DeVos: Defrauded students may only get partial loan relief


AP Education Writer

Students who are cheated by their colleges will receive full loan forgiveness only if they end up earning far less than their peers, while others will receive relief between 25% and 75% of their debt under new rules unveiled Tuesday by the U.S. Education Department.

The policy is a departure from the Obama administration, which provided full loan forgiveness in cases of fraud, and it marks the second time the Trump administration has attempted to provide only partial loan relief.
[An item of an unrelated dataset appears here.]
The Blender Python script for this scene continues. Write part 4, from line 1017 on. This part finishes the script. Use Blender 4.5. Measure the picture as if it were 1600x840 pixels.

A federal court blocked a previous attempt in 2018 after it determined the Education Department violated privacy laws to gather income information.

Education Secretary Betsy DeVos said the new policy provides a fair resolution to the “mess” inherited from the previous administration.

“We cannot tolerate fraud in higher education, nor can we tolerate furiously giving away taxpayer money to those who have submitted a false claim or aren’t eligible for relief,” DeVos said in a statement.

The policy devises a new formula to determine how much federal debt students should have erased under the department’s Borrower Defense program. The Obama administration expanded the program in 2016 to forgive debt for thousands of students harmed by the Corinthian Colleges chain, which shut down following findings that it had lied to students about job placement rates.

Since then, thousands of other students have applied for loan forgiveness after saying they were cheated by their schools, mostly for-profit colleges. But DeVos has been reluctant to provide full relief. In a call with reporters Tuesday, her principal deputy under secretary said the forgiveness program had become a “backdoor” route to free college.

“We want to make sure we really serve the borrowers who truly have been the victim of misrepresentation and harmed by it,” Diane Auer Jones said. “We wanted to protect the taxpayers. There are people who believe we should forgive 100% but where does that end?”

The new formula attempts to quantify the harm done to a student by comparing their estimated earnings to those from similar programs at other schools across the country.

If the median earnings in their program is more than two standards of deviation below the median at comparable programs, students are eligible for full relief. Others will get either 25%, 50% or 75% of their debt erased depending on the median income in the program they attended.

The policy immediately drew fire from critics who say defrauded students deserve full loan forgiveness.